-- Start --
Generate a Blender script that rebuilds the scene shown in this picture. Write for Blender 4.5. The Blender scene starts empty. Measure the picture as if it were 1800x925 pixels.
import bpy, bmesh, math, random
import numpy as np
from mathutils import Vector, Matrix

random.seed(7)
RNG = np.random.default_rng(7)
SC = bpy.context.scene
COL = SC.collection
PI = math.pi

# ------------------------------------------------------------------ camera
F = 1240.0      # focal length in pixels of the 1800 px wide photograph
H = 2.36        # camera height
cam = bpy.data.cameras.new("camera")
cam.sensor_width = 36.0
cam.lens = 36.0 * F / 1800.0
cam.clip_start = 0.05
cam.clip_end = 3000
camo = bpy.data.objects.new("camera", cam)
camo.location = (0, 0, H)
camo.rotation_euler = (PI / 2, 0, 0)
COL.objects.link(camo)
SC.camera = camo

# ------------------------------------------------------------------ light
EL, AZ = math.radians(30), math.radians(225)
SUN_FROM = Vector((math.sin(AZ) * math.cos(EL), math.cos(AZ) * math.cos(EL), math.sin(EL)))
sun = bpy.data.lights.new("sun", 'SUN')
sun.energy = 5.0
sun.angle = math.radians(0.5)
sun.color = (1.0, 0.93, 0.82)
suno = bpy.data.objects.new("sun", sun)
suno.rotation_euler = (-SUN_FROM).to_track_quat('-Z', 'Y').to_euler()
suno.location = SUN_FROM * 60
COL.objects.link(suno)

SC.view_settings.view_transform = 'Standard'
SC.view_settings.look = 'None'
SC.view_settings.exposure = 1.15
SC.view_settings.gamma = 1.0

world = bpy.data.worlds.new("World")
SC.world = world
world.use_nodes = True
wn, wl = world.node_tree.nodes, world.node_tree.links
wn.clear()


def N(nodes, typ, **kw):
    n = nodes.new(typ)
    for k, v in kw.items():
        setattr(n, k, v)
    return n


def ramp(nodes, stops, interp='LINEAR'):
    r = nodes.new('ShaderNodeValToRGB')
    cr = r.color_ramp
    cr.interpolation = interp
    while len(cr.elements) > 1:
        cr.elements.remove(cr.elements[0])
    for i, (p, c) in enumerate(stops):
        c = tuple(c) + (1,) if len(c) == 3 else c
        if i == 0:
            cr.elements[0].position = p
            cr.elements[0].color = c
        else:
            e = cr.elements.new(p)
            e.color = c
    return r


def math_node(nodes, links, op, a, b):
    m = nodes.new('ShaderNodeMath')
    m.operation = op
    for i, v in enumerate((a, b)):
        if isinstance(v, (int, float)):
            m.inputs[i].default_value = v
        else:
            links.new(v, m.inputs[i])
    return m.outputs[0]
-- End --
## Exercise
Copy the lines from the start of the data verbatim, stopping after the line containing "PI = math.pi".

## Solution to the problem
Generate a Blender script that rebuilds the scene shown in this picture. Write for Blender 4.5. The Blender scene starts empty. Measure the picture as if it were 1800x925 pixels.
import bpy, bmesh, math, random
import numpy as np
from mathutils import Vector, Matrix

random.seed(7)
RNG = np.random.default_rng(7)
SC = bpy.context.scene
COL = SC.collection
PI = math.pi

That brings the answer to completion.